Fiquei surpreso foi quando Rodrigo Lariu, que carrega o festival e toda a cena indie carioca nas costas, subiu no palco para explicar que a banda seguinte, a El Perro Del Mar, não tocaria. Segundo ele, a loirinha por trás da banda, Sarah Assbring (nome esquisitão, né?) passou mal durante a tarde, na passagem de som, por causa de uma microfonia e não sairia do hotel naquela noite. Não sei porque cargas d’água o empolgado Bart e eu entendemos que, ainda assim, um integrante do grupo tocaria sozinho. Só não acreditei quando Lariu disse, a pedido do tal músico, que quem não quisesse assistir ao show poderia deixar o ambiente, pois quem ficasse para a apresentação deveria fazer silêncio. Uma atitude bem amistosa. Moderna. Cool.

Não teve jeito. Lembrei de João Gilberto, o notório mala que pensa que show de bossa nova é recital para entendidos. E o cara não se fez de rogado: tocou um desafinado violão o tempo todo sentado, incluindo músicas próprias e versões de Morrissey e Paul Simon – e pensar que Bart, enfastiado, sugerira a dupla Simon e Garfunkel.
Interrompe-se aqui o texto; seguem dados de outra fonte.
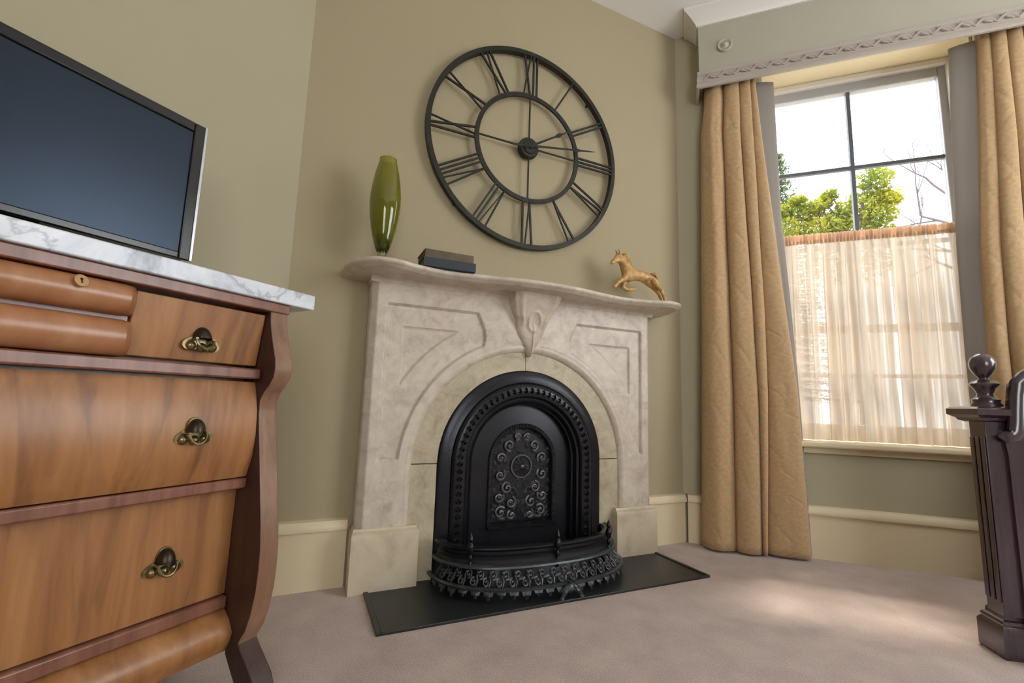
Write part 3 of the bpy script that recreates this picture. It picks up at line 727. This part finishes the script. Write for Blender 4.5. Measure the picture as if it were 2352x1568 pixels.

Na metade do show a platéia já se dividia. Na parte da frente, antes do primeiro acorde de cada música, a vibração era latente - vejam o que é a internet. Na de trás, ninguém agüentava mais. Tudo na mais tácita harmonia. Até que alguém de trás não suportou mais e xingou nórdico, gerando um localizado bate-boca com alguém da frente que sentenciou que o tal fulano não “entendia nada de música”, era praticamente um ogro. Como é difícil ser indie, pensei.

Mal o show terminou, e uma conversa com o pessoal dos quadrinhos (que faziam a Mosh e agora fazem a Jukebox) descobri que o fulano que lá estava não era realmente um qualquer, era ele mesmo, o próprio “cara do Kings Of Convenience” que, num gesto de generosidade, decidiu cobrir a ausência da amiga Sarah. Tudo apurado e confirmado por Zé, o DJ, que disse ainda que o problema com a loirinha não passava de frescura mesmo. Estava eu já com dois shows nas costas (a metade o festival) e não havia ainda entendido muito coisa. Como é difícil ser indie.

Foi então que Jens Lekman entrou no palco, e desta feita eu sabia de quem se tratava, fui informado direitinho. Bart se pirulitou lá pra frente, onde se esbaldou com aquele que, para ele, era a grande atração da noite. Eu, mais perdido que cego em tiroteio, apostava no Hell On Wheels, na verdade sem saber o porquê. Olhando para o sujeito com um violão, outro com um baixo, e duas meninas (muito bonitas, diga-se de passagem) que tocavam uma maquete de bateria, instrumentos de sopro e um acordeom, não tive como não me lembrar das adoráveis quermesses alemães, das quais o principal representante, sabemos todos, é o Arcade Fire. Eis a mais pura das verdades: Jens Lekman nada mais é que um Arcadefirezinho. Não é a toa que o grande CEL, nada afeito a saídas noturnas, estava lá. A última atração acabou sendo o Hell On Wheels, que, para minha surpresa, mesmo sendo um trio, é um Pixieszinho, com mulher no baixo e vocal e tudo. Talvez todo mundo já soubesse disso, uma vez que eles já tocaram no Brasil em 2004. Eu, não.

O leitor de longa data já deve estar se pinicando na cadeira. Quer saber a todo custo, num festival desses, onde estaria o meu amigo Moderninho de Plantão. Disse lá em cima, de passagem, que ele estava nessa noite linda, o vi assim que entrei. Mas só revi o amigo de longa data no final, extasiado, em frente ao palco. Não resisti e fui mostrar-lhe todos os conhecimentos que, a duras penas havia adquirido naquela noite. No que ele retrucou: esses dinossauros suecos são foda. É, meus amigos, é duro ser indie.

Até a próxima, e long live rock’n’roll!!!